9-9-9. It's pithy and perfect for a picket sign. It has numbers in it so it's got to be solid economics, right?
So I read it -- as best I could, anyway. It seems the Cain team, along with having only the slightest notions about basic economics, has only a passing acquaintance with basic English grammar, construction, and diction so it's quite hard to make real sense of it. But I read it and to save the rest of you the pain and frustration, here's a primer:
Mr. Cain's 999 plan is premised on the following "Economic Guiding Principles"

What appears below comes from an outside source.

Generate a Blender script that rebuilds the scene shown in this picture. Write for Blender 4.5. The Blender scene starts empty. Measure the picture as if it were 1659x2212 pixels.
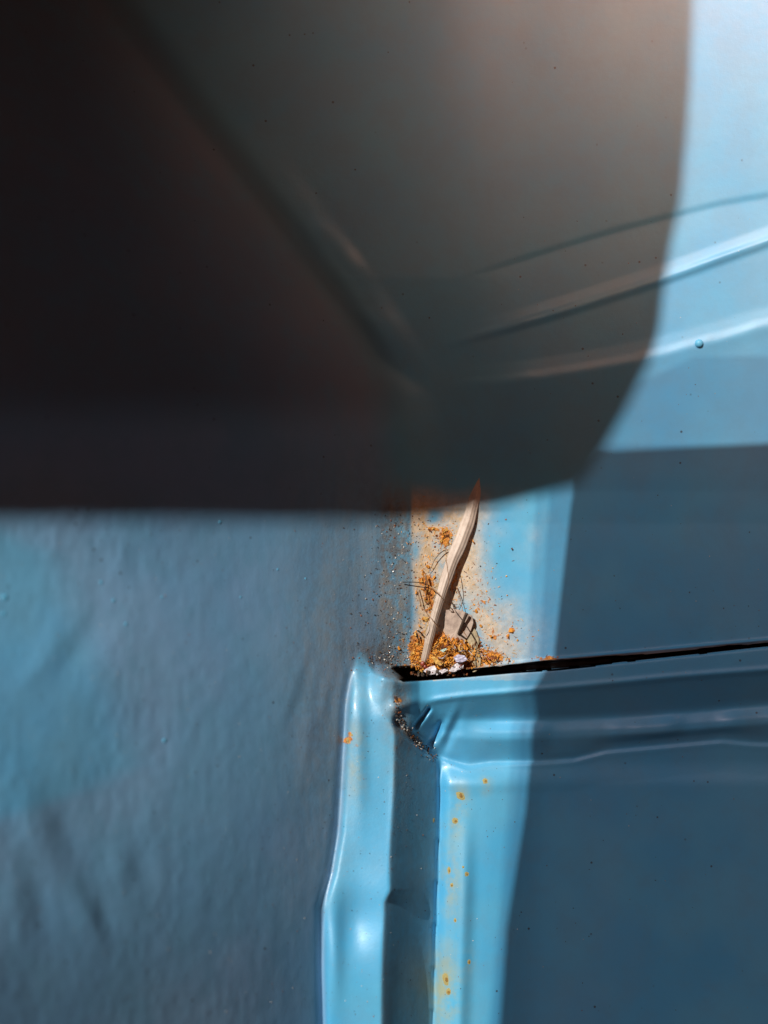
import bpy, bmesh, math, random
import numpy as np
from mathutils import Vector, Matrix, Quaternion
random.seed(7); rng = np.random.default_rng(7)
SC = bpy.context.scene; COL = SC.collection

# ------------------------------------------------------------------ scale, camera, light
S = 0.12 / 1659.0            # metres per unit of the working grid (frame is 0.12 m wide at the back panel)
D = 0.25                     # camera distance to the back panel
cam_d = bpy.data.cameras.new("camera"); cam = bpy.data.objects.new("camera", cam_d); COL.objects.link(cam)
cam.location = (0, -D, 0); cam.rotation_euler = (math.radians(90), 0, 0)
cam_d.sensor_fit = 'HORIZONTAL'; cam_d.sensor_width = 36; cam_d.lens = 36 * D / 0.12
cam_d.clip_start = 0.002; cam_d.clip_end = 100
cam_d.dof.use_dof = True; cam_d.dof.focus_distance = D - 20*S; cam_d.dof.aperture_fstop = 16
SC.camera = cam

L = Vector((-0.42, -0.76, 0.50)).normalized()          # towards the sun
w = bpy.data.worlds.new("World"); SC.world = w; w.use_nodes = True
bg = w.node_tree.nodes['Background']; bg.inputs[0].default_value = (1, .40, .26, 1); bg.inputs[1].default_value = 0.055   # dim brown surroundings
sun_d = bpy.data.lights.new("sun", 'SUN'); sun_d.energy = 5.0; sun_d.angle = math.radians(0.22); sun_d.color = (1, 0.97, 0.92)
sun = bpy.data.objects.new("sun", sun_d); COL.objects.link(sun)
sun.rotation_euler = L.to_track_quat('Z', 'Y').to_euler()
ar = bpy.data.lights.new("added_warm_fill", 'AREA'); ar.energy = 0.057; ar.size = 0.07; ar.color = (1, 0.47, 0.31); ar.spread = math.radians(52)  # added fill, stands in for the warm reflected veil at upper right
aro = bpy.data.objects.new("added_warm_fill", ar); COL.objects.link(aro); aro.location = (0.095, -0.15, 0.155)
aro.rotation_euler = (Vector(aro.location) - Vector((0.065, 0, 0.10))).to_track_quat('Z', 'Y').to_euler()
SC.view_settings.view_transform = 'Standard'; SC.view_settings.look = 'None'
SC.view_settings.exposure = 0.0; SC.view_settings.gamma = 1

# ------------------------------------------------------------------ helpers
def W(px, py, h=0.0):
    """grid coordinates + height (towards the viewer, same unit) -> world point"""
    k = (D - h*S) / D
    return Vector(((px-829.5)*S*k, -h*S, (1106-py)*S*k))
def obj(name, me, mat=None, parent=None, label=None, cat=None, group=None, kind=None):
    o = bpy.data.objects.new(name, me); COL.objects.link(o)
    if mat is not None and me is not None and not me.materials: me.materials.append(mat)
    if parent: o.parent = parent
    for k, v in (('label', label), ('category', cat), ('group', group), ('kind', kind)):
        if v: o[k] = v
    return o
def sst(a, b, x):
    t = np.clip((x-a)/(b-a), 0, 1); return t*t*(3-2*t)
def curve(pts, smooth=25):
    xs = np.arange(-400, 2101, 5.0); p = np.array(pts, float)
    ys = np.interp(xs, p[:, 0], p[:, 1])
    # continue the end slopes
    sl = (p[-1, 1]-p[-2, 1])/(p[-1, 0]-p[-2, 0]); m = xs > p[-1, 0]; ys[m] = p[-1, 1]+(xs[m]-p[-1, 0])*sl
    n = max(1, int(smooth/5)); g = np.exp(-0.5*(np.arange(-3*n, 3*n+1)/n)**2); g /= g.sum()
    ys = np.convolve(np.pad(ys, 3*n, mode='edge'), g, 'valid')
    return lambda x: np.interp(x, xs, ys)
# small value noise in numpy
def vnoise(x, y, sx, sy, seed):
    r = np.random.default_rng(seed); T = r.random((64, 64))
    u = x/sx; v = y/sy; iu = np.floor(u).astype(int); iv = np.floor(v).astype(int); fu = u-iu; fv = v-iv
    fu = fu*fu*(3-2*fu); fv = fv*fv*(3-2*fv)
    a = T[iu % 64, iv % 64]; b = T[(iu+1) % 64, iv % 64]; c = T[iu % 64, (iv+1) % 64]; d = T[(iu+1) % 64, (iv+1) % 64]
    return (a*(1-fu)+b*fu)*(1-fv)+(c*(1-fu)+d*fu)*fv - 0.5
def gb(x, y, cx, cy, sx, sy, ang=0):
    ca, sa = math.cos(ang), math.sin(ang); dx = x-cx; dy = y-cy
    return np.exp(-0.5*(((dx*ca+dy*sa)/sx)**2 + ((-dx*sa+dy*ca)/sy)**2))
def segd(x, y, pts):
    """distance to a polyline"""
    best = np.full(np.broadcast(x, y).shape, 1e9)
    for (x0, y0), (x1, y1) in zip(pts[:-1], pts[1:]):
        vx, vy = x1-x0, y1-y0; t = np.clip(((x-x0)*vx+(y-y0)*vy)/(vx*vx+vy*vy), 0, 1)
        best = np.minimum(best, np.hypot(x-x0-t*vx, y-y0-t*vy))
    return best

# ------------------------------------------------------------------ the pressed steel: feature lines
c_ = curve([(-400, 850), (700, 720), (1000, 600), (1290, 510), (1460, 465), (1560, 440), (1659, 424), (2000, 350)])
a_ = curve([(-400, 1000), (700, 830), (940, 750), (1180, 682), (1370, 622), (1430, 602), (1560, 556), (1659, 520), (2000, 395)])
b_ = curve([(-400, 960), (900, 838), (1100, 820), (1250, 800), (1400, 770), (1510, 742), (1659, 700), (2000, 600)])
st_ = curve([(-400, 1462), (880, 1458), (1000, 1448), (1200, 1425), (1400, 1408), (1659, 1384), (2000, 1350)], 15)
sb_ = curve([(-400, 1474), (870, 1470), (1000, 1461), (1110, 1451), (1200, 1446), (1400, 1425), (1659, 1397), (2000, 1366)], 15)
lp_ = curve([(-400, 1540), (880, 1524), (1000, 1507), (1110, 1498), (1200, 1490), (1350, 1476), (1450, 1466), (1659, 1450), (2000, 1425)], 15)
un_ = curve([(-400, 1560), (960, 1546), (1060, 1552), (1200, 1550), (1400, 1540), (1659, 1518), (2000, 1490)], 15)
cr_ = curve([(-400, 1640), (940, 1640), (1010, 1664), (1060, 1655), (1170, 1653), (1240, 1648), (1310, 1630), (1450, 1617), (1560, 1607), (1620, 1613), (2000, 1625)], 8)
xc_p = np.array([(-200, 140), (0, 285), (150, 392), (430, 600), (800, 866), (870, 878), (1465, 872), (2400, 850)], float)
_yy = np.arange(-900, 3100, 5.0); _g = np.exp(-0.5*(np.arange(-60, 61)/18.0)**2); _g /= _g.sum()
_xcs = np.convolve(np.interp(np.concatenate([_yy[0]-5*np.arange(60, 0, -1), _yy, _yy[-1]+5*np.arange(1, 61)]), xc_p[:, 0], xc_p[:, 1]), _g, 'valid')
def xc(y): return np.interp(y, _yy, _xcs)
def fl(y):  # left edge of the flange
    return np.interp(y, [1395, 1410, 1430, 1520, 1650, 1800, 1890, 1960, 2080, 2212, 2400], [783, 774, 767, 755, 747, 737, 722, 701, 702, 705, 708])
def fr(y):
    return np.interp(y, [1395, 1410, 1450, 1480, 1600, 1700, 1850, 1925, 1950, 2080, 2212, 2400], [786, 793, 806, 848, 851, 848, 840, 842, 829, 825, 822, 820])
def s2(y):  # left edge of the lower post
    return np.interp(y, [1480, 1640, 1720, 2212, 2400], [938, 942, 944, 928, 922])

def prof(x, y):
    """right-hand side: knots down each column"""
    one = np.ones_like(x)
    K = [(-400*one, 100), (c_(x)-90, 64), (c_(x)-8, 61), (c_(x)+3, 58), (a_(x)-32, 58), (a_(x)-11, 61), (a_(x)-3, 65.5+3*vnoise(x, y, 42, 900, 61)), (a_(x)+4, 65.5), (a_(x)+14, 59),
         (b_(x)-38, 55), (b_(x)-12, 57), (b_(x)-4, 60.5+3*vnoise(x, y, 38, 900, 62)), (b_(x)+6, 61), (b_(x)+30, 56), (1060*one, 6), (1130*one, 0), (st_(x)-3, 0),
         (sb_(x)+0, 63), (lp_(x)-12, 64), (lp_(x)-6, 67.5), (lp_(x)-2, 67.5), (lp_(x)+5, 58), (un_(x)-3, 14+26*sst(1080, 950, x)), (un_(x)+6, 10+22*sst(1080, 950, x)),
         (un_(x)+30, 20+12*vnoise(x, y, 48, 900, 41)), (un_(x)+45, 20+12*vnoise(x, y, 48, 900, 41)), (cr_(x)-24, 4), (cr_(x)-9, -4), (cr_(x)-2, 3), (cr_(x)+5, 0), (cr_(x)+60, -6), (2600*one, -2)]
    h = np.full(x.shape, 100.0)
    for (k0, h0), (k1, h1) in zip(K[:-1], K[1:]):
        k1 = np.maximum(k1, k0+1e-3); t = np.clip((y-k0)/(k1-k0), 0, 1); m = y >= k0
        h = np.where(m, h0+(h1-h0)*t, h)
    return h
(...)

- Production Drives Growth (this is a rationale for abolishing government regulations and corporate taxes)
- Risk Taking Drives Growth (this is a rationale for abolishing capital gains taxes)

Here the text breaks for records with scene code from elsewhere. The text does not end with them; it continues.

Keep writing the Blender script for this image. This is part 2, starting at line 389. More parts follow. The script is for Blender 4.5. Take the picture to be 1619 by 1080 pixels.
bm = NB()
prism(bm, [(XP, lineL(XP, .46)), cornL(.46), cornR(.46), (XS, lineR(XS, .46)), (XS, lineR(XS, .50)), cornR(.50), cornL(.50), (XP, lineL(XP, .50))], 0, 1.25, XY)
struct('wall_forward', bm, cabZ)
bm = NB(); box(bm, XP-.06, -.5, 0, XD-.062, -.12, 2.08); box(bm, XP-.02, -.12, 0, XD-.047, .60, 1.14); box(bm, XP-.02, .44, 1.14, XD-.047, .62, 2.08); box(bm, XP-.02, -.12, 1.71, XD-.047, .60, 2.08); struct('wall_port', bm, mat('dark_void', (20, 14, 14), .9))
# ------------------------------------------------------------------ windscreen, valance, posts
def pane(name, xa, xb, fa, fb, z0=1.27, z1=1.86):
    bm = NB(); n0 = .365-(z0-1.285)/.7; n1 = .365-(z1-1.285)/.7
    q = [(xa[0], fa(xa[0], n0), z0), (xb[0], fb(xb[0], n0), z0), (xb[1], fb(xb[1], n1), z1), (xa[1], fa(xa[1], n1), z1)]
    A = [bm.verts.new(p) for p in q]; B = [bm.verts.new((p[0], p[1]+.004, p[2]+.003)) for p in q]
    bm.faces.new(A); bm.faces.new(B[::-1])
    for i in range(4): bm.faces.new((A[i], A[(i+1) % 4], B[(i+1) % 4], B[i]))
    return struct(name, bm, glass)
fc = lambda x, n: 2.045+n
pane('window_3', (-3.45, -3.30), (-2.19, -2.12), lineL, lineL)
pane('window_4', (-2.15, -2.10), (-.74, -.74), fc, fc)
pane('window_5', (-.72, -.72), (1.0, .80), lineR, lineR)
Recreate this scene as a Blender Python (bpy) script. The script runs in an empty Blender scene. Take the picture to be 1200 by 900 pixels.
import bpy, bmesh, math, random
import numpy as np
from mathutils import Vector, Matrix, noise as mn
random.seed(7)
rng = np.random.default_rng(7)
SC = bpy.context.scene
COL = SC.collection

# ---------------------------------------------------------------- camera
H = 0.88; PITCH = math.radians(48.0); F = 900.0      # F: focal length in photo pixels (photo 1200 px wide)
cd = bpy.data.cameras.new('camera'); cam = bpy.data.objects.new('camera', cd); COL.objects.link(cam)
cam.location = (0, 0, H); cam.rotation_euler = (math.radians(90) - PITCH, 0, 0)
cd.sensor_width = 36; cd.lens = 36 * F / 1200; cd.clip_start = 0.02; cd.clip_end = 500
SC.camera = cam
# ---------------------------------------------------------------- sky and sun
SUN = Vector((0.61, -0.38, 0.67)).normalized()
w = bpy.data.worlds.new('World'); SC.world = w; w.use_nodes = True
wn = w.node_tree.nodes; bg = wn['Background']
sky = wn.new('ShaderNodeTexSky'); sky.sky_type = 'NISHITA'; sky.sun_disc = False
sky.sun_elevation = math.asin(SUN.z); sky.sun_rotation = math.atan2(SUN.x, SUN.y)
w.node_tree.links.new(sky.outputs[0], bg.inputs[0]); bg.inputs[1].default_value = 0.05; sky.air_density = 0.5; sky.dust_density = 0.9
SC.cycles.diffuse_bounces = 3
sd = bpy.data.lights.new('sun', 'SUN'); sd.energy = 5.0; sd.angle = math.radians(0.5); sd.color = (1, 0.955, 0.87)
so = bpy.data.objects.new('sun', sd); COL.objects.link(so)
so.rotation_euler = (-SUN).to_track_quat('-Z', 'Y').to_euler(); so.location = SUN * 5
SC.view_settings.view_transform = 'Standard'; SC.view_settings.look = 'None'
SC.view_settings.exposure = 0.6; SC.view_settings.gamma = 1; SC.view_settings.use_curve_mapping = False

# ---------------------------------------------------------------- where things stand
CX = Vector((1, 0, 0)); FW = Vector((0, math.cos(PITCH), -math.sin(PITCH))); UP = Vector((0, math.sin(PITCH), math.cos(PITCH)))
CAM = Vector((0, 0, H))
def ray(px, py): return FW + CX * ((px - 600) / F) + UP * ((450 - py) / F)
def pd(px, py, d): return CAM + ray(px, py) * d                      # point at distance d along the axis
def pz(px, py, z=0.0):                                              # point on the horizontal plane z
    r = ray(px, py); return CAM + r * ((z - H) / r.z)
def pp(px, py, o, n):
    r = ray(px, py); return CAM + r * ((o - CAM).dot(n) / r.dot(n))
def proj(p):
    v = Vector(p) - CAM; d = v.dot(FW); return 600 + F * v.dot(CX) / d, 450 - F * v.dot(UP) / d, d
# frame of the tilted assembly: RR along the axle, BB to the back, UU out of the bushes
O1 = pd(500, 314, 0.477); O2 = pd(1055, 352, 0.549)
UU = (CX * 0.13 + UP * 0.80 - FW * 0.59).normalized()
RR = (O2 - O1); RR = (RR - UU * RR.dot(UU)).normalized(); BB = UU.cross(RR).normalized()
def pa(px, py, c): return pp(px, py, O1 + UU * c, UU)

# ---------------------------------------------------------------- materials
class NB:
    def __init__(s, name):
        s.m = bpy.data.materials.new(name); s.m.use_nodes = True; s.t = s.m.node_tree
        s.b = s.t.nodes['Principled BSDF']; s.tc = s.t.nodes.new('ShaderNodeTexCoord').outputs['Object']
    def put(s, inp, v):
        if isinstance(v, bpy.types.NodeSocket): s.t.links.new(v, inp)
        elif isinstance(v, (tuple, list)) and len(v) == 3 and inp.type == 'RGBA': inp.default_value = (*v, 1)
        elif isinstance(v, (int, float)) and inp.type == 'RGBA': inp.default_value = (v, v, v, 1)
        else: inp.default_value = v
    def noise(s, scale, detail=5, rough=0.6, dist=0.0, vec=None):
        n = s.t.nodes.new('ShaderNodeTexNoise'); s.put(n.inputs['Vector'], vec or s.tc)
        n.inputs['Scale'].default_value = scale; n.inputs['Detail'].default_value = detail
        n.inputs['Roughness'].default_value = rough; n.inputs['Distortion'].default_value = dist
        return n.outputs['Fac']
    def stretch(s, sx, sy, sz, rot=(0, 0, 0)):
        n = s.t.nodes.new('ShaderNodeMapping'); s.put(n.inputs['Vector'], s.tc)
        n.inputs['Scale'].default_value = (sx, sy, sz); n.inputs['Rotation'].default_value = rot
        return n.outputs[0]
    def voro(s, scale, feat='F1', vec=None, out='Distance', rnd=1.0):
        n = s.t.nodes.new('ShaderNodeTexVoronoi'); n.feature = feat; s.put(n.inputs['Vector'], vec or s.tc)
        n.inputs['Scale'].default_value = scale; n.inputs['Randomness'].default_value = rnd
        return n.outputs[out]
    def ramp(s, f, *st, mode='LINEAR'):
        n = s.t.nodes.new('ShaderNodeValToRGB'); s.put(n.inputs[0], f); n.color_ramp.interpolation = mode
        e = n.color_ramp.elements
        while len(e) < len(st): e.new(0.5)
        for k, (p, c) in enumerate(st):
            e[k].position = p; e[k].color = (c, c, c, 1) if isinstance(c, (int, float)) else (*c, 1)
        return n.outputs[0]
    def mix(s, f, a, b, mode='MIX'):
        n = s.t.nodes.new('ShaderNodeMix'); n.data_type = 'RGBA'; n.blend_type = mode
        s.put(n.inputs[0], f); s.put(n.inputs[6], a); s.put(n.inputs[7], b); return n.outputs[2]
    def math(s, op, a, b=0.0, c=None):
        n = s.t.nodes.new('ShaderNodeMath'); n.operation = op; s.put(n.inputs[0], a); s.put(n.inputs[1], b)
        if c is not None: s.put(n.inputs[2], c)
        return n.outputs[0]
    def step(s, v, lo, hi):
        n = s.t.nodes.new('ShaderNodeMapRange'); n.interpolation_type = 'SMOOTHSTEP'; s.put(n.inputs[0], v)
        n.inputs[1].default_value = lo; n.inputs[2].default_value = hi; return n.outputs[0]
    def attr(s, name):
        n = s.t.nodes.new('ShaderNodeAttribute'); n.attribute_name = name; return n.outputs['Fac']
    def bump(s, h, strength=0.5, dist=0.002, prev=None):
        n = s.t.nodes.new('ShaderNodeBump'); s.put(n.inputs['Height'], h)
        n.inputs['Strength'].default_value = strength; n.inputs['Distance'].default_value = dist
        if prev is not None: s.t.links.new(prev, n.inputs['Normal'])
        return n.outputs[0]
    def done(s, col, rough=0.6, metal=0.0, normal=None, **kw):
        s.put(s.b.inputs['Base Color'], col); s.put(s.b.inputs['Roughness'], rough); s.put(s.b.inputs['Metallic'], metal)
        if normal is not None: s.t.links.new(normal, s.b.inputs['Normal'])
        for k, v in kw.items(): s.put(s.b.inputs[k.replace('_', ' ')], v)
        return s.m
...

- Measurements must be dependable. (this is code for a return to the Gold standard)
Phase I (there is a Phase II, too, but it only tells us that once the economy is booming from Phase I, we will have a "Fair Tax" plan. He doesn't tell us what it is but assures us that we will no longer need the IRS):
- End Repatriation Taxes (taxes on corporate earnings from outside US)
- End Capital Gains Tax
- Create a 9% tax bracket that all earners must pay (he would also end the payroll tax on both sides, though he does not explain how he would pay for social security, implying that he would end it).
- Create a 9% sales national sales tax
- Create a 9% corporate tax rate for all corporations
- End the inheritance tax
- End Excise taxes
Yes. 9% on all earnings. No bottom limit.
So here's the tax breakdown in real terms. (Warning, current terms are oversimplified and based on loose averages):
A family of four with a net pre-tax income of $22,000, which is poverty level, would pay $1,980 in federal taxes, nothing in state taxes, and a 19% (combined federal, state and local sales taxes) premium on their purchases, leaving them with $16,216 in purchasing power.
Poverty Tax Rate (state, federal, and sales): 28% (19% increase from current)
A family of 4 that has a net pre-tax income of $42,000 would pay $3,780 in federal taxes. They would also pay, here in California, $2,100 in state taxes. If that family lived here in Los Angeles, they would pay an additional 19% tax premium on every purchase. Cain makes no exemptions for unprepared food. The actual purchasing power available for their $42,000 would be $29,257 after all taxes.
Actual Middle Class Tax Rate (state, federal and sales): 32% (approximately the same as now)
An individual who earns $1,000,000,000 each year in salary would pay $90,000 in federal taxes and $111,000 in state taxes (minus deductions). They would also pay a 19% premium on purchases for another $190,000, leaving them with $609,000 in purchasing power after taxes.
Actual Upper Income Tax Rate (state, federal, and sales) 39% (A 15% reduction from current)
An individual who earned $1,000,000,000 in investments would pay nothing beyond sales tax.
A corporation that earns $1,000,000,000.00 will be taxed at 9%, too. 9% after deducting the cost of all investments, all purchases from other businesses and all dividends. A smart corporation would be able to avoid taxation altogether as there are no repatriation, capital gains, or excise taxes.
Actual Corporate Tax Rate for a publicly traded corporation: 0% (17.2% drop from current)
Hermain Cain's plan is simple: Make the poor pay. Let the rich skate.
Herman Cain is an asshole.
So is anybody who thinks that 9-9-9 isn't stupid, insane, immoral, and just plain wrong.